Arbitrator’s Award Confirmed by Federal Court

Hotel Voice, Spring 2022

In a recent victory for our Union, the US District Court of the Southern District of New York upheld an arbitrators’ decision that confirmed the strength of our Union’s contract language.

The owners of the Wagner Hotel, a company called Urban Commons, filed a motion to overturn an arbitrator’s award which determined they had violated the Industry Wide Agreement. When Urban Commons bought the Wagner in 2018, they agreed to be bound by the IWA. One of the provisions of the IWA requires that any change in ownership or control include binding the new owner or operator to the contract, meaning who’s running the hotel might change but the contract has to stay the same.

Urban Commons received a mortgage loan which gave the bank a lien on the property, and allowed the bank to take over the hotel in the event the hotel owner defaulted on the loan, essentially creating a potential transfer of control. However, Urban Commons never executed an agreement with their lender that would bind them to the IWA. Our Union took them to arbitration over this contract violation. The arbitrator ruled in the Union’s favor and determined that mortgage agreements were covered by the broad successors and assigns language of the IWA.

Normally when an arbitrator’s award is issued, the parties comply and move on. But in this case Urban Commons decided to try and vacate the award in court, essentially asking the Court to overrule the arbitrator’s decision. Leading them in this foolhardy and legally dubious effort was Paul Rosenberg, a notorious anti-union lawyer with Baker Hostetler whose trademark has been to drain money from hotel owners and managers by pretending he has a shot at winning absurd legal cases.

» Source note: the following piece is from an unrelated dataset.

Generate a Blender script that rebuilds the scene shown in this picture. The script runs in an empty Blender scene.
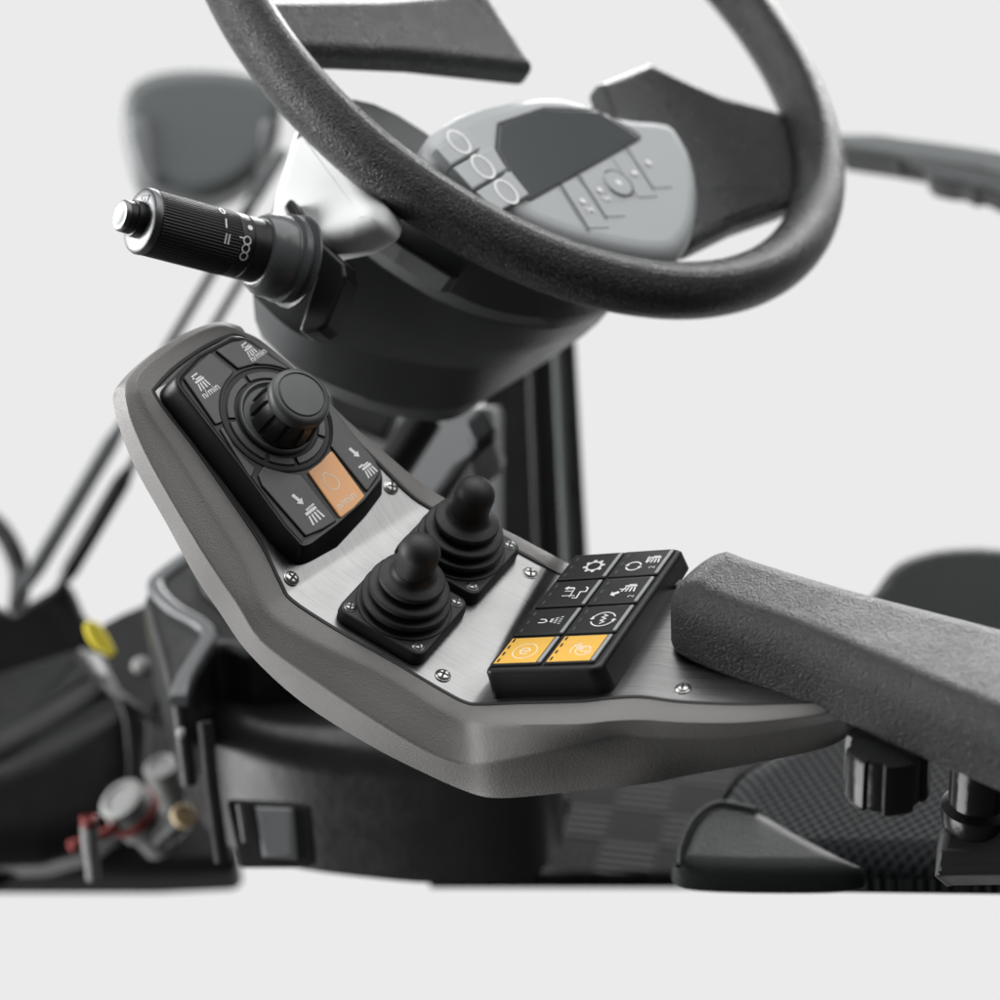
import bpy, bmesh, math, random
from mathutils import Vector, Matrix
random.seed(4)
V3 = Vector
PI = math.pi

# ------------------------------------------------------------------ scene, world frame and camera
scene = bpy.context.scene
COL = scene.collection
F = 2609.0                      # focal length of the photograph in its own pixels (1000 wide)
D0 = 1.2                        # distance to the joysticks
UP = V3((-0.04, -0.868, -0.495)).normalized()          # world up, in camera axes (right, down, forward)
FW = (V3((0, 0, 1)) - UP * V3((0, 0, 1)).dot(UP)).normalized()
RT = FW.cross(UP).normalized()
ROT = Matrix((RT, FW, UP))      # camera axes -> world axes
ANCHOR = V3(((415 - 500) / F, (610 - 500) / F, 1)) * D0
CAMPOS = V3((0, 0, 0.78)) - ROT @ ANCHOR
def W(c): return ROT @ c + CAMPOS
def Wd(c): return (ROT @ c).normalized()
def ray(px, py): return V3(((px - 500) / F, (py - 500) / F, 1))

cam_d = bpy.data.cameras.new('camera')
cam = bpy.data.objects.new('camera', cam_d); COL.objects.link(cam)
cm = (ROT @ Matrix(((1, 0, 0), (0, -1, 0), (0, 0, -1)))).to_4x4(); cm.translation = CAMPOS
cam.matrix_world = cm
cam_d.sensor_width = 36; cam_d.lens = 36 * F / 1000
cam_d.clip_start = 0.05; cam_d.clip_end = 200
cam_d.dof.use_dof = True; cam_d.dof.focus_distance = 1.19; cam_d.dof.aperture_fstop = 5.6
scene.camera = cam

class Plane:
    """a plane in camera axes; n points to the side we look at"""
    def __init__(s, n, px, py, depth=None, on=None, ex=None):
        s.n = V3(n).normalized()
        s.p = ray(px, py) * depth if on is None else on.hit(px, py)
        ex = V3(ex) if ex is not None else V3((1, 0, 0))
        s.ex = (ex - s.n * ex.dot(s.n)).normalized()
        s.ey = s.n.cross(s.ex)
        # on screen ey must point up, i.e. y negative in camera axes
        if s.ey.y > 0: s.ey = -s.ey
    def hit(s, px, py, off=0.0):
        r = ray(px, py)
        return r * (s.n.dot(s.p + s.n * off) / s.n.dot(r))
    def w(s, px, py, off=0.0): return W(s.hit(px, py, off))
    def to2(s, px, py, off=0.0):
        d = s.hit(px, py, off) - s.p
        return (d.dot(s.ex), d.dot(s.ey))
    def from2(s, x, y, h=0.0): return W(s.p + s.ex * x + s.ey * y + s.n * h)
    def frame(s, px, py, off=0.0):
        m = Matrix((Wd(s.ex), Wd(s.ey), Wd(s.n))).transposed()
        if m.determinant() < 0: m = Matrix((Wd(s.ex), -Wd(s.ey), Wd(s.n))).transposed()
        m = m.to_4x4(); m.translation = s.w(px, py, off); return m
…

It is well known in the legal world that very rarely does a district court vacate an arbitrator’s award, so without a really strong argument it is highly unlikely the attempt will be successful. Rosenberg, undoubtedly knew this as an experienced labor lawyer but still chose to proceed with a laughably weak case, wasting the resources of his client and the time of the court.

All of Rosenberg’s arguments for vacating the arbitrator’s award were dismissed by the court. Rosenberg argued that the arbitrator’s decision violated the Federal Arbitration Act however, the FAA does not apply to arbitrations conducted by unions under the Labor Management Relations Act. You would think a lawyer with as much experience as Rosenberg might know which laws apply to the cases he is arguing. Then, he tried to make the ridiculous argument that the arbitrator’s award somehow violates public policy which the court found to be without merit.

Without any reasonable arguments presented by Rosenberg, the court denied Urban Commons motion to vacate and upheld the arbitrator’s decision, in a win for the Union. While Rosenberg may have wasted his client’s time and money, his failure cemented the far-reaching impact of our successor and assigns contract language.